Jython vs Squeak for teaching multimedia

Alan Kay Alan.Kay at squeakland.org
Thu Jul 4 19:31:34 UTC 2002


Kevin --

There is a lot to be said for "desk-checking" as it used to be called 
back in the days when one got 5 minutes a day to try a program but 
only the "operator" could touch the switches. But a lot of the charm 
of an actual computer comes from it being able to expose bugs 
quickly. People who survive the early stages of this quickly get the 
idea that they aren't perfect, and it is OK to simply aspire to and 
approach perfection incrementally. This seems to be a very good side 
effect. So I advocate using real computers for beginners right from 
the word go with an emphasis on the beneficial side-effects of bugs 
and debugging.

The first real interactive debuggers I know of happened at Lincoln 
Labs in the 50s. One was called "Flit" after the flyspray, and 
perhaps was the first. "Programming in the debugger" quickly became a 
desired activity, and a lot of the early debuggers in the ARPA 
community could do various versions of this, safe and unsafe. The 
PILOT system of Teitelmann for LISP in the 60s was the forrunner of 
the DWIM system he did for INTERLISP (running into the 70s at Xerox 
PARC). Dan Swinehart, at Stanford AI, and later at PARC, worked on 
quite a few interactive debuggers you could program in over the 
years.

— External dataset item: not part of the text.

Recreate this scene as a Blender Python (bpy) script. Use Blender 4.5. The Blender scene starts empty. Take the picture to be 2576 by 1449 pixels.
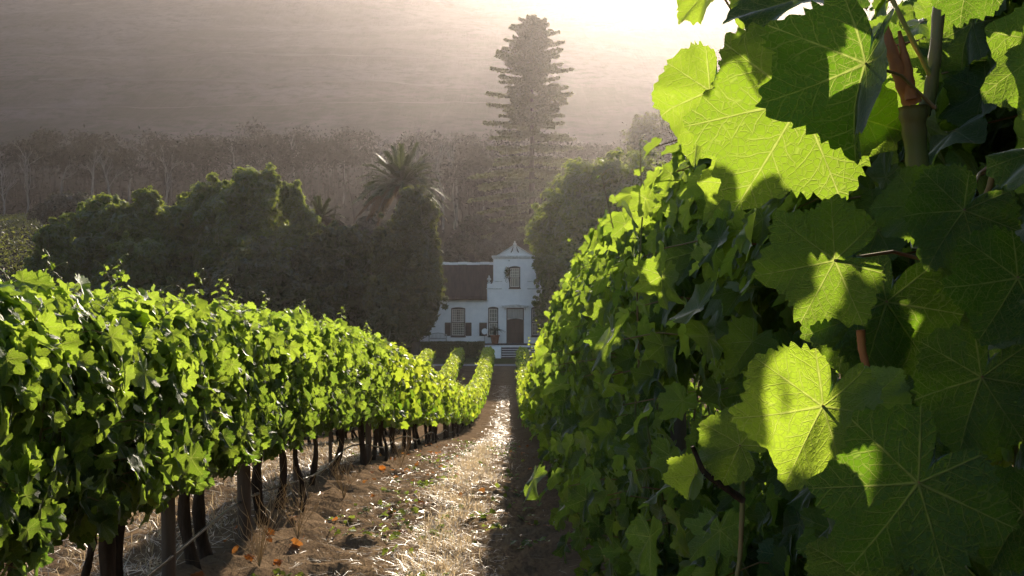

An early one was RAID, and his later thesis was a very nice 
design for an Algolic language inspired by Teitelman's PILOT.

All of which goes to say -- especially today -- that one should be 
able to program more in Squeak's debugger than we can today. I have 
heard Andreas Raab mumbling about this more than once, so perhaps we 
shall see something from him one of these days that is much more like 
what we need.

Cheers,

Alan

---------

At 2:03 PM -0400 7/4/02, Kevin Fisher wrote:
>Alan:
>
>On Thu, Jul 04, 2002 at 10:23:55AM -0800, Alan Kay wrote:
>[big snip]
>>
>>  >
>>  >Alan's suggestion (which he re-iterated at the MM in CS Ed workshop,
>>  >http://coweb.cc.gatech.edu/mmworkshop) is that a first programming
>>  >course should be in multiple languages so that students don't latch
>>  >on to only one way of thinking.  I've heard him propose assembly
>>  >language and LISP as giving students two ends of a spectrum.
>>
>>  I do think learning multiple ways to program over one's first year is
>>  really important. I don't think any of the current paradigms
>>  (including ours) is strong or comprehensive enough to serve solely as
>>  the first imprint.
>>       But timing is everything here. One way to do this in college
>>  would be to have a two semester sequence over a year. Perhaps the
>>  idea of the first semester is to get fluent in something pretty darn
>>  powerful -- such as a suitably prepared version of Squeak as alluded
>>  to above. In the second semester other styles could be explored --
>>  and many of them could be in Squeak as well (but perhaps not all).
>>  Perhaps the mix of other styles should start earlier. It would be a
>>  very good and important experiment to find out. This experiment would
>>  be good for NSFers interesting in making things better to fund.
>
>What do you think about the following method:
>
>In my first year of university, our "programming fundamentals" course was
>taught with an imaginary language.  There was no compiler for it, it only
>existed in the professor's mind (and our nightmares, but that's another
>story).  We'd first design everything in this imaginary language, and THEN
>we'd translate it to another language (In our case, FORTRAN-77...yes, this
>was in 1990 believe it or not).
>
>I can safely say that NO ONE was attached to either the imaginary language
>(no one wanted to make a real-world compiler for it), nor FORTRAN-77
>(especially!).  However, the 'fundamentals' were imparted to us, without
>any kind of language-favouritism.  This was a class that was open to
>freshmen of all shades, not just CS majors.  The second half of this course
>switched FORTRAN with Pascal.
>
>I am quite sad that absolutely no form of object-oriented design was taught
>at my particular university; that was something I had to pursue on my own.